Biathlon Finale unter besonderen Vorzeichen

Tjumen · Biathleten beenden in Sibirien Saison – einige Länder boykottieren die Rennen.

So einfach wie in diesen Tagen wird es sich Erik Lesser in Zukunft wohl nicht mehr machen. Als neues Mitglied der Athletenkommission beim Biathlon-Weltverband IBU muss der 29-Jährige demnächst Sport und Politik unter einen Hut bringen, wenig populäre Entscheidungen fällen und das eigene Wohl auch mal hinten anstellen. Ein Start nur des Erfolgs wegen? Schwierig, doch in Tjumen wird es genau so kommen.

„Ich will im Gesamtweltcup unter die besten zehn und mich dieser Möglichkeit nicht berauben. Deswegen starte ich“, begründete Lesser seine Teilnahme am viel diskutierten Saisonfinale ab heute in Russland. Einige Athleten verzichten aufgrund Russlands Rolle im Staatsdopingskandal. Lesser und die Deutschen allerdings nicht. Zwar hatten sie in einem offenen Brief ebenfalls ihr Missfallen über die Entscheidung der IBU ausgedrückt, an Tjumen festzuhalten. Für einen Boykott fehlte aber die Unerschrockenheit.
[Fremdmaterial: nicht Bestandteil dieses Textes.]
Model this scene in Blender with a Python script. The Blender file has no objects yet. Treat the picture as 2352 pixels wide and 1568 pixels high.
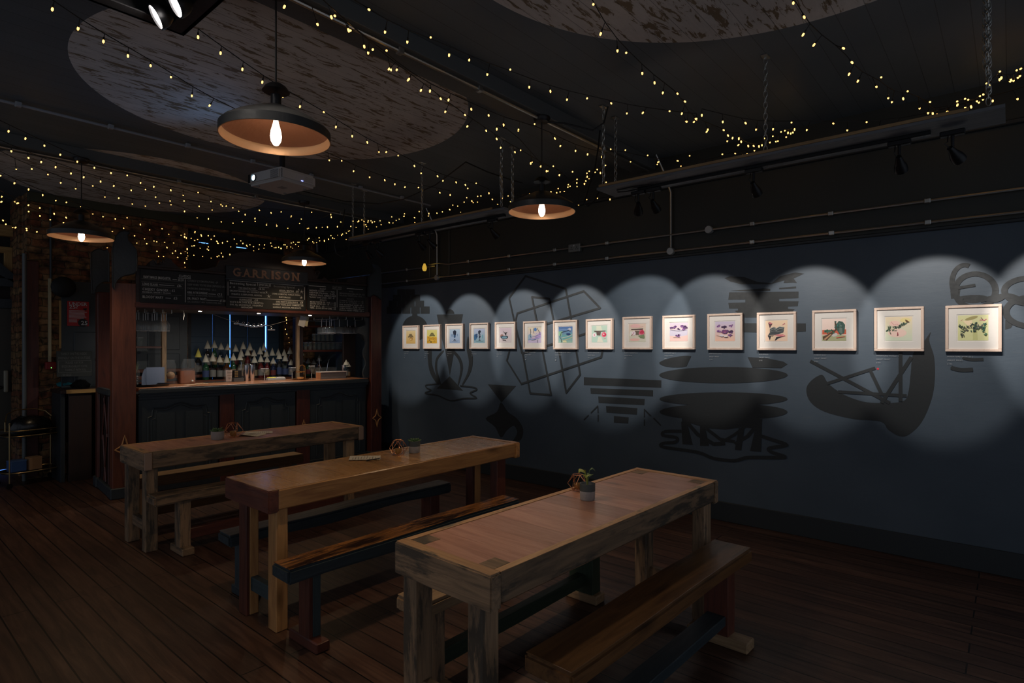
import bpy, bmesh, math, random
from mathutils import Vector, Matrix
random.seed(7)
R=random.Random(11)
C=bpy.context.scene.collection
pi=math.pi
# ------------------------------------------------------------------ survey of the room
# camera station and heading (level, verticals upright); the helpers turn a sighted direction
# into a point on a real plane of the room (floor, wall, ceiling, bar front)
F=1336.0; CX=1176.0; CY=793.0; H=1.56; TH=math.radians(49.4)
FW=(math.sin(TH),math.cos(TH)); RT=(math.cos(TH),-math.sin(TH))
def dirv(x,y):
    t=(x-CX)/F
    return Vector((FW[0]+t*RT[0],FW[1]+t*RT[1],(CY-y)/F))
CAM=Vector((0,0,H))
def onZ(x,y,z): d=dirv(x,y); return CAM+d*((z-H)/d.z)
def onX(x,y,X): d=dirv(x,y); return CAM+d*(X/d.x)
def onY(x,y,Y): d=dirv(x,y); return CAM+d*(Y/d.y)
BA=math.radians(-4.8); BO=Vector((2.0,6.88,0))
BU=Vector((math.cos(BA),math.sin(BA),0)); BV=Vector((-math.sin(BA),math.cos(BA),0))
def onB(x,y,v=0):
    d=dirv(x,y); s=(v+BO.dot(BV))/d.dot(BV); p=d*s; q=p-BO
    return Vector((q.dot(BU),v,p.z+H))
def bw(u,v,z=0): return BO+BU*u+BV*v+Vector((0,0,z))
WX=5.16; ZC=3.35; YB=8.69
# ------------------------------------------------------------------ materials
def s(r,g,b): 
    f=lambda c:((c/255+0.055)/1.055)**2.4 if c>10 else c/255/12.92
    return (f(r),f(g),f(b),1)
MC={}
def newmat(n):
    m=bpy.data.materials.new(n); m.use_nodes=True; nt=m.node_tree
    return m,nt,nt.nodes['Principled BSDF']
def flat(n,col,rough=.6,metal=0,spec=.5,bump=0,bscale=40,emis=None,es=0,trans=0,coat=0,alpha=1):
    if n in MC: return MC[n]
    m,nt,b=newmat(n); b.inputs['Base Color'].default_value=col; b.inputs['Roughness'].default_value=rough
    b.inputs['Metallic'].default_value=metal; b.inputs['Specular IOR Level'].default_value=spec
    b.inputs['Transmission Weight'].default_value=trans; b.inputs['Coat Weight'].default_value=coat
    if emis: b.inputs['Emission Color'].default_value=emis; b.inputs['Emission Strength'].default_value=es
    N=nt.nodes.new; tc=N('ShaderNodeTexCoord'); no=N('ShaderNodeTexNoise'); no.inputs['Scale'].default_value=bscale
    no.inputs['Detail'].default_value=4
    nt.links.new(tc.outputs['Object'],no.inputs['Vector'])
    if not emis and trans==0:
        mp=N('ShaderNodeMapRange'); mp.inputs['To Min'].default_value=max(rough-.1,0.02); mp.inputs['To Max'].default_value=min(rough+.12,1)
        nt.links.new(no.outputs['Fac'],mp.inputs['Value']); nt.links.new(mp.outputs['Result'],b.inputs['Roughness'])
    if bump:
        bp=N('ShaderNodeBump'); bp.inputs['Strength'].default_value=bump; bp.inputs['Distance'].default_value=.01
        nt.links.new(no.outputs['Fac'],bp.inputs['Height']); nt.links.new(bp.outputs['Normal'],b.inputs['Normal'])
    MC[n]=m; return m
def emit(n,col,st):
    if n in MC: return MC[n]
    m,nt,b=newmat(n); nt.nodes.remove(b); e=nt.nodes.new('ShaderNodeEmission'); e.inputs['Color'].default_value=col
    e.inputs['Strength'].default_value=st; nt.links.new(e.outputs[0],nt.nodes['Material Output'].inputs[0]); MC[n]=m; return m
def ramp(nt,fac,stops):
    r=nt.nodes.new('ShaderNodeValToRGB'); e=r.color_ramp.elements
    while len(e)<len(stops): e.new(.5)
    for i,(p,c) in enumerate(stops): e[i].position=p; e[i].color=c
    nt.links.new(fac,r.inputs[0]); return r.outputs[0]
def mixc(nt,fac,a,b,typ='MIX'):
    x=nt.nodes.new('ShaderNodeMix'); x.data_type='RGBA'; x.blend_type=typ
    for v,k in ((fac,0),(a,6),(b,7)):
        if isinstance(v,(float,int)): x.inputs[k].default_value=v
        elif isinstance(v,tuple): x.inputs[k].default_value=v
        else: nt.links.new(v,x.inputs[k])
    return x.outputs[2]
def wood(n,c1,c2,axis='X',rough=.5,scale=1.0,island=.25,knots=.6,worn=None,wornamt=.5,coat=0):
    k=n+axis
    if k in MC: return MC[k]
    m,nt,b=newmat(k); N=nt.nodes.new; L=nt.links.new
    tc=N('ShaderNodeTexCoord'); mp=N('ShaderNodeMapping'); sc={'X':(1.4,16,16),'Y':(16,1.4,16),'Z':(16,16,1.4)}[axis]
    mp.inputs['Scale'].default_value=[q*scale for q in sc]
    oi=N('ShaderNodeObjectInfo'); ge=N('ShaderNodeNewGeometry'); 
    add=N('ShaderNodeVectorMath'); add.operation='ADD'
    sm=N('ShaderNodeMath'); sm.operation='MULTIPLY_ADD'; L(ge.outputs['Random Per Island'],sm.inputs[0]); sm.inputs[1].default_value=37; 
    L(oi.outputs['Random'],sm.inputs[2])
    L(tc.outputs['Object'],add.inputs[0]); L(sm.outputs[0],add.inputs[1]); L(add.outputs[0],mp.inputs['Vector'])
    no=N('ShaderNodeTexNoise'); no.inputs['Scale'].default_value=1.6; no.inputs['Detail'].default_value=7; no.inputs['Distortion'].default_value=1.4; no.inputs['Roughness'].default_value=.62
    L(mp.outputs[0],no.inputs['Vector'])
    col=ramp(nt,no.outputs['Fac'],[(.3,c2),(.5,tuple((c1[i]*.6+c2[i]*.4) for i in range(3))+(1,)),(.68,c1)])
    # knots
    mk=N('ShaderNodeMapping'); mk.inputs['Scale'].default_value={'X':(2.2,7,7),'Y':(7,2.2,7),'Z':(7,7,2.2)}[axis]; L(add.outputs[0],mk.inputs['Vector'])
    vo=N('ShaderNodeTexVoronoi'); vo.inputs['Scale'].default_value=1.1; L(mk.outputs[0],vo.inputs['Vector'])
    kf=N('ShaderNodeMapRange'); kf.inputs['From Min'].default_value=.06; kf.inputs['From Max'].default_value=.26; kf.inputs['To Min'].default_value=knots; kf.inputs['To Max'].default_value=0
    L(vo.outputs['Distance'],kf.inputs['Value'])
    col=mixc(nt,kf.outputs[0],col,tuple(q*.35 for q in c2[:3])+(1,))
    if worn:
        n2=N('ShaderNodeTexNoise'); n2.inputs['Scale'].default_value=4; n2.inputs['Detail'].default_value=6; n2.inputs['Roughness'].default_value=.7
        m2=N('ShaderNodeMapping'); m2.inputs['Scale'].default_value={'X':(.6,3,3),'Y':(3,.6,3),'Z':(3,3,.6)}[axis]; L(add.outputs[0],m2.inputs['Vector']); L(m2.outputs[0],n2.inputs['Vector'])
        wf=N('ShaderNodeMapRange'); wf.inputs['From Min'].default_value=.62-wornamt*.25; wf.inputs['From Max'].default_value=.68-wornamt*.2; L(n2.outputs['Fac'],wf.inputs['Value'])
        col=mixc(nt,wf.outputs[0],col,worn)
    hs=N('ShaderNodeHueSaturation'); 
    vr=N('ShaderNodeMapRange'); vr.inputs['To Min'].default_value=1-island; vr.inputs['To Max'].default_value=1+island; L(ge.outputs['Random Per Island'],vr.inputs['Value'])
    L(vr.outputs[0],hs.inputs['Value']); L(col,hs.inputs['Color']); L(hs.outputs[0],b.inputs['Base Color'])
    rr=N('ShaderNodeMapRange'); rr.inputs['To Min'].default_value=rough+.12; rr.inputs['To Max'].default_value=rough-.08; L(no.outputs['Fac'],rr.inputs['Value']); L(rr.outputs[0],b.inputs['Roughness'])
    b.inputs['Coat Weight'].default_value=coat; b.inputs['Coat Roughness'].default_value=.2
    bp=N('ShaderNodeBump'); bp.inputs['Strength'].default_value=.35; bp.inputs['Distance'].default_value=.004; L(no.outputs['Fac'],bp.inputs['Height']); L(bp.outputs[0],b.inputs['Normal'])
    MC[k]=m; return m
def glassy(n,col=(1,1,1,1),rough=.03,ior=1.45,glint_mix=0):
    # thin glass: lets light through and reflects at grazing angles
    if n in MC: return MC[n]
    m,nt,b=newmat(n); nt.nodes.remove(b); N=nt.nodes.new; L=nt.links.new
    t=N('ShaderNodeBsdfTransparent'); t.inputs[0].default_value=col; g=N('ShaderNodeBsdfGlossy'); g.inputs['Roughness'].default_value=rough
    f=N('ShaderNodeFresnel'); f.inputs[0].default_value=ior; mx=N('ShaderNodeMixShader'); bf=N('ShaderNodeNewGeometry'); iv=N('ShaderNodeMath'); iv.operation='SUBTRACT'; iv.inputs[0].default_value=1; L(bf.outputs['Backfacing'],iv.inputs[1]); ml=N('ShaderNodeMath'); ml.operation='MULTIPLY'; L(f.outputs[0],ml.inputs[0]); L(iv.outputs[0],ml.inputs[1]); L(ml.outputs[0],mx.inputs[0]); L(t.outputs[0],mx.inputs[1]); L(g.outputs[0],mx.inputs[2])
    if glint_mix:  # pale diffuse share stands in for glints on the glass
        df=N('ShaderNodeBsdfDiffuse'); df.inputs[0].default_value=(.8,.85,.85,1); m2=N('ShaderNodeMixShader'); m2.inputs[0].default_value=glint_mix; L(mx.outputs[0],m2.inputs[1]); L(df.outputs[0],m2.inputs[2]); L(m2.outputs[0],nt.nodes['Material Output'].inputs[0])
    else: L(mx.outputs[0],nt.nodes['Material Output'].inputs[0])
    MC[n]=m; return m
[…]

Der Deutsche Skiverband (DSV) hatte seinen Läufern die Entscheidung über eine Tjumen-Reise selbst überlassen.

Lesser ist nicht der einzige, der trotz der Bedenken und des immer wieder so sehr geforderten Anti-Doping-Kampfes den Sport über die Politik stellt. „Ich bin dabei, weil ich meinen Erfolg im Gesamtweltcup verteidigen muss“, sagte der Franzose Martin Fourcade. Sein norwegischer Rivale Johannes Thingnes Bö meinte: „Ich will meine beste Leistung zeigen. Wenn ich gleichzeitig Politiker wäre, könnte ich das nicht.“ Sprint-Olympiasieger Arnd Peiffer will sich durch einen Boykott „nicht in das eigene Fleisch schneiden“.

Andere Länder ziehen dagegen schmerzhafte Konsequenzen. Die Teams aus Kanada, Tschechien, den USA und der Ukraine fehlen komplett, zudem winkten vereinzelt Athleten aus Schweden und Slowenien ab. Mit der Entscheidung, den Weltcup wie geplant in Tjumen auszutragen, monierte der US-Verband USB, sende die IBU eine „ungeheuerliche Nachricht von Gleichgültigkeit im Anti-Doping-Kampf“.